In the final frame, the Heat surged ahead on two goals by Ben Walter. The first, at the 1:28 mark, saw Walter rip a shot from the left faceoff circle that went off a Rampage defender's stick in front and beat Grumet-Morris top corner. On the second, on the power play at 14:41, the veteran centre jammed the puck in on a goalmouth scramble.

Kolanos completed the hat trick just over a minute later in spectacular fashion. Sylvester hustled to beat an icing call and whipped a pass across the front of the net to Kolanos, who roofed a shot under the crossbar from a near-impossible angle.

"We can have the whole team shoot that 6,000 times and not maybe make one of those," Ward marveled. "That's an unbelievable shot. You just don't do that."

Rampage blueliner Sean Sullivan scored with just over three minutes left to make the Heat sweat, but that's as close as the visitors would get.

The victory was a huge boon to the Heat's playoff hopes. They came in clinging to the eighth and final Western Conference playoff berth, but leapfrogged San Antonio with the win and now sit in fourth at 35-26-3-4 for 77 points. The Rampage (35-27-3-2, 75 points) are in seventh, though they have a game in hand.

"It was a great win, and the boys are real happy right now," Heat forward Carter Bancks said. "I think the biggest thing was – and it sounds stupid to say in hockey – but we just stuck with our system. We truly did.

"We had guys blocking shots, guys diving in front of pucks. You could just kind of feel it, even when we were down 3-0, that there was no way we were going to let ourselves lose this game."

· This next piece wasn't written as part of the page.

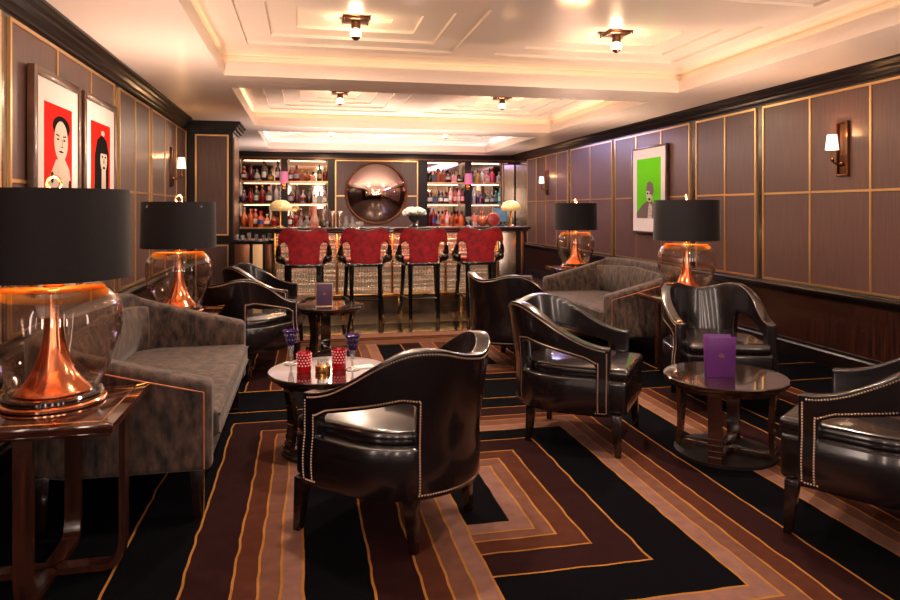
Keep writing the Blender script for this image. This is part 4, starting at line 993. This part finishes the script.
# ---------------------------------------------------------------- things on the bar top
ZT = 1.1205; YT = 8.85
def bar_x(px, Y=YT): return on_plane_y(px, 226, Y)[0]
def mushroom(px, label):
    t = thing('mushroom_lamp', label, 'table lamp', (bar_x(px), YT, ZT), 0, 'gilt dome lamps on the bar')
    bm = newbm(); lathe(bm, [(.05, 0), (.05, .01), (.018, .022), (.015, .04), (.018, .20), (.022, .24)], 20); obj('stem', bm, M_BRASS, t, ang=50)
    bm = newbm(); pr = [(.118, .205), (.134, .222), (.136, .25), (.124, .285), (.098, .315), (.058, .337), (.001, .345)]
    n = 24; rings = [[bm.verts.new((r*(1+.03*math.cos(12*2*PI*i/n))*math.cos(2*PI*i/n), r*(1+.03*math.cos(12*2*PI*i/n))*math.sin(2*PI*i/n), z)) for i in range(n)] for r, z in pr]
    for A, B in zip(rings, rings[1:]):
        for i in range(n): bm.faces.new((A[i], A[(i+1) % n], B[(i+1) % n], B[i]))
    obj('dome_shade', bm, M_SHELL, t, ang=60)
    point('dome_lamp_light', (bar_x(px), YT, ZT+.20), .8, (255, 190, 120), .03)
mushroom(280.5, 'small gilt dome lamp on the left end of the bar'); mushroom(511, 'small gilt dome lamp on the right end of the bar')
def simple(name, px, prof, m, label, cat, group=None, Y=YT-.06, n=24, mis=None):
    bm = newbm(); lathe(bm, prof, n, mis=mis); o = obj(name, bm, m, None, (bar_x(px, Y), Y, ZT), ang=50); return tag(o, label, cat, group)
simple('glass_decanter', 300.5, [(.035, 0), (.045, .01), (.048, .05), (.02, .09), (.015, .13), (.022, .14)], M_GLASS2, 'clear glass decanter with dark base on the bar beside the left dome lamp', 'decanter')
simple('cocktail_jug', 307, [(.03, 0), (.045, .008), (.045, .06), (.022, .09), (.02, .12), (.03, .14), (.028, .14), (.018, .11)], M_GLASS2, 'clear cocktail jug on the bar, left of the tall pink-tinted jug', 'jug', Y=YT+.12)
simple('tall_jug', 314.5, [(.035, 0), (.055, .02), (.058, .09), (.035, .15), (.032, .23), (.045, .27), (.042, .27), (.03, .22)], thin_glass('blush_glass', (250, 200, 185), 2, .05, .35, (240, 190, 175)), 'tall blush glass jug on the bar, left of the silver wine cooler', 'jug')
simple('wine_cooler', 323.5, [(.04, 0), (.055, .01), (.075, .08), (.08, .16), (.085, .235), (.08, .235), (.072, .15), (.001, .03)], M_STEEL, 'round silver wine cooler on the bar above the leftmost red stool', 'ice bucket', Y=YT+.16)
for px, w in ((331.5, 'left'), (338.5, 'right')):
    simple('steel_shaker', px+.8, [(.034, 0), (.036, .005), (.040, .15), (.041, .20), (.036, .205), (.001, .205)], M_STEEL, 'tall brushed steel shaker on the bar, the %s one of two' % w, 'shaker', 'steel shakers')
simple('glass_carafe', 346, [(.03, 0), (.035, .01), (.033, .05), (.018, .10), (.022, .14), (.019, .14)], M_GLASS2, 'small clear carafe on the bar, first of three beneath the round mirror', 'carafe')
simple('glass_carafe', 352.5, [(.03, 0), (.04, .01), (.036, .04), (.014, .08), (.013, .12), (.018, .13)], M_GLASS2, 'small clear stoppered carafe on the bar, middle of three beneath the round mirror', 'carafe')
simple('glass_bowl', 359.5, [(.025, 0), (.05, .01), (.062, .04), (.058, .07), (.054, .07), (.045, .02)], M_GLASS2, 'low clear glass bowl on the bar beneath the round mirror', 'bowl')
t = thing('flower_vase', 'black vase of white flowers on the bar, right of the round mirror', 'vase of flowers', (bar_x(414), YT, ZT))
bm = newbm(); lathe(bm, [(.06, 0), (.06, .012), (.02, .03), (.018, .05), (.05, .075), (.07, .11), (.072, .14), (.066, .14), (.05, .09)], 28); obj('vase', bm, M_BLACKLAC, t, ang=50)
bm = newbm()
for k in range(90):
    a = random.random()*2*PI; e = math.asin(random.random()*.95); r = random.uniform(.85, 1)
    ball(bm, (.118*r*math.cos(e)*math.cos(a), .10*r*math.cos(e)*math.sin(a), .165+.085*r*math.sin(e)), random.uniform(.018, .026), 7, 5)
obj('white_blooms', bm, M_FLOWER, t).scale = (1.22, 1.15, 1.0)
bm = newbm()
for k in range(14):
    a = k*2*PI/14; ball(bm, (.08*math.cos(a), .07*math.sin(a), .150), .022, 6, 4, sc=(1, 1, .5))
obj('leaves', bm, M_LEAF, t)
simple('crystal_goblet', 468.5, [(.03, 0), (.03, .006), (.008, .02), (.008, .045), (.04, .08), (.045, .13), (.041, .13), (.03, .08)], M_GLASS2, 'clear crystal goblet on the bar under the right lilac sconce', 'glass')
simple('crystal_goblet', 475, [(.03, 0), (.03, .006), (.008, .02), (.008, .045), (.045, .08), (.05, .15), (.046, .15), (.03, .08)], thin_glass('blush_glass', (250, 200, 185)), 'blush crystal goblet on the bar, left of the amber round decanter', 'glass')
simple('round_decanter', 482.5, [(.03, 0), (.06, .02), (.07, .07), (.05, .12), (.02, .14), (.018, .17), (.03, .18), (.026, .205)], bglass('amber', BC['amber']), 'amber round decanter on the bar above the rightmost red stool', 'decanter', Y=YT+.13)
t = thing('brandy_flask', 'flat round red flask with gilt rim on the bar, in front of the small screen', 'bottle', (bar_x(493), YT, ZT))
bm = newbm()
for r, d, y in ((.085, .03, 0),):
    M = Matrix.Translation((0, 0, .088)) @ Matrix.Rotation(PI/2, 4, 'X')
    pts = [(r*math.cos(2*PI*i/32), r*math.sin(2*PI*i/32)) for i in range(32)]; prism(bm, pts, -d, d, 0, M)
obj('body', bm, bglass('red', BC['red']), t, bevel=.012, seg=3)
bm = newbm(); tube(bm, [(.087*math.cos(2*PI*i/32), 0, .088+.087*math.sin(2*PI*i/32)) for i in range(32)], .008, 8, closed=True); obj('gilt_rim', bm, M_BRASS, t)
bm = newbm(); lathe(bm, [(.018, .17), (.016, .215), (.026, .22), (.022, .25)], 14); obj('stopper', bm, M_GLASS2, t)
t = thing('till_screen', 'blue-grey till screen on a stand at the right end of the bar', 'screen', (bar_x(500, 9.12), 9.12, ZT))
bm = newbm(); box(bm, -.10, .10, -.01, .015, .045, .255); obj('bezel', bm, M_BLACKLAC, t, bevel=.004)
bm = newbm(); box(bm, -.09, .09, -.0125, -.0102, .055, .245); obj('display', bm, M_SCREEN, t)
bm = newbm(); box(bm, -.05, .05, -.03, .05, 0, .012); box(bm, -.02, .02, .0, .02, .01, .06); obj('stand', bm, M_BLACKLAC, t, bevel=.002)

# ---------------------------------------------------------------- added lights at the rear windows and behind the bar, cooler light over the bar passage
for a, b in WN: area('added_window_light', ((a+b)/2, YF-.02, 1.45), (PI/2, 0, 0), b-a-.1, 1.8, 17, (255, 226, 208))  # area lights added in place of daylight
area('added_back_uplight', (1.2, 12.5, .9), (PI, 0, 0), 4.0, .3, 42, (255, 230, 222), 110)  # hidden strip added to brighten the ceiling before the back wall
area('bar_aisle_downlight', (3.6, 10.6, 2.49), (0, 0, 0), .5, 2.5, 34, (190, 180, 255))
area('added_bar_uplight', (1.2, 9.6, .98), (PI, 0, 0), 3.0, .1, 26, (255, 228, 214), 100)  # hidden strip added behind the counter to brighten the ceiling over the bar

w = bpy.data.worlds.new('World'); scene.world = w; w.use_nodes = True
w.node_tree.nodes['Background'].inputs[0].default_value = (.9, .75, .62, 1); w.node_tree.nodes['Background'].inputs[1].default_value = .05

cam = bpy.data.cameras.new('Camera'); cam.lens = F/900*36; cam.sensor_width = 36; cam.shift_y = -91/900
co = bpy.data.objects.new('Camera', cam); COL.objects.link(co); co.location = (0, 0, EYE); co.rotation_euler = (PI/2, 0, -YAW); cam.clip_start = .05
scene.camera = co
vs = scene.view_settings; vs.view_transform = 'Standard'; vs.look = 'None'; vs.gamma = 1; vs.use_curve_mapping = False; vs.exposure = .8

The Heat came in with the AHL's least potent offence, averaging just 2.37 goals per game. Ward shuffled his lines in order to spark some chemistry – he put Kolanos with diminutive speedsters Sylvester and Paul Byron, and reunited the trio of Walter, Hugh Jessiman and Adam Estoclet, which carried the team through a period of particularly heavy injuries earlier this month.

Ward explained that the aim was to put Kolanos with fleet-footed players, and the move paid off.

"I've got to give all the credit to my linemates," Kolanos said. "They really skate the game well, and they create opportunities for me to come with speed and they give me time.

"Everyone found their own role and niche, and that's going to be the most important thing for us down the stretch."

ICE CHIPS:

• The Heat return to action on home ice with a Thursday-Friday set against the Chicago Wolves, the Vancouver Canucks' affiliate. The puck drops at 7 p.m. both nights.

• As part of the Heat's "Two Minutes for Ruffing" promotion, fans were allowed to bring their dog to Sunday afternoon's game vs. the San Antonio Rampage. The event drew 2,210 fans and 105 dogs.